Le transfert qui n’a pas eu lieu ?
En 1991, j’aurais pu et dû signer au Barça. J’ai reçu un télex de félicitations du président du club catalan. Il n’y avait là rien d’innocent ou de gratuit. Je venais d’être nommé Ballon d’Argent Africain. Cependant, il n’a pas été facile de vendre aux membres l’arrivée d’un gardien de 37 ans même si de nombreuses questions se posaient sur l’âge et l’avenir d’Andoni Zubizarreta et de ses 30 ans. Cela ne s’est donc pas produit, mais cela a néanmoins été terriblement enrichissant. Et finalement, j’ai signé chez Sainté pour mon plus grand bonheur.
Un événement qui vous a touché et dont vous n’avez jamais parlé ?

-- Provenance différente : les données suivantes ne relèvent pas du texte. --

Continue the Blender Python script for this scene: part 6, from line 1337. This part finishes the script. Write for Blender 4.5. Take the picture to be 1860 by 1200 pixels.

Un moment incroyable que seul le sport peut sans aucun doute susciter. Cela crée des liens et vous amène dans la vie des gens. J’étais à Roissy où je m’apprêtais à embarquer pour le Cameroun lorsque j’ai reçu un appel. À l’autre bout du fil, quelqu’un m’a dit : « Bonjour, Monsieur Bell, excusez-nous de vous déranger, quelqu’un aimerait vous parler. Nous vous le transmettrons. » Et là, j’échange avec un supporter stéphanois au bord de la mort. C’était son dernier souhait qu’il avait exprimé à ses proches : me parler. Un moment complètement incroyable. Malheureusement, il est décédé quelques jours plus tard. Si ses parents, ses amis, fervents ou lointains supporters de l’ASSE lisent ces lignes, faites-lui savoir que je pense souvent à ce moment. Me remémorer ce moment, encore aujourd’hui, me fait monter les larmes aux yeux.
Un maillot historique
Si vous avez la riche idée de franchir le seuil du Musée des Verts, vous découvrirez le maillot porté par Joseph-Antoine Bell, gardien de l’ASSE, pendant trois saisons de 1991 à 1994. Un maillot avec un partenaire qui parle à tous Stéphanoises et tous les Stéphanois, celle de Casino, société fondée par Geoffroy-Guichard. D’ailleurs, à ce propos, il faut savoir que tant l’AS Casino que le Stade Olympique Montpelliérain, ancêtres de l’ASSE et du MHSC, ont été créés la même année, en l’occurrence en 1919.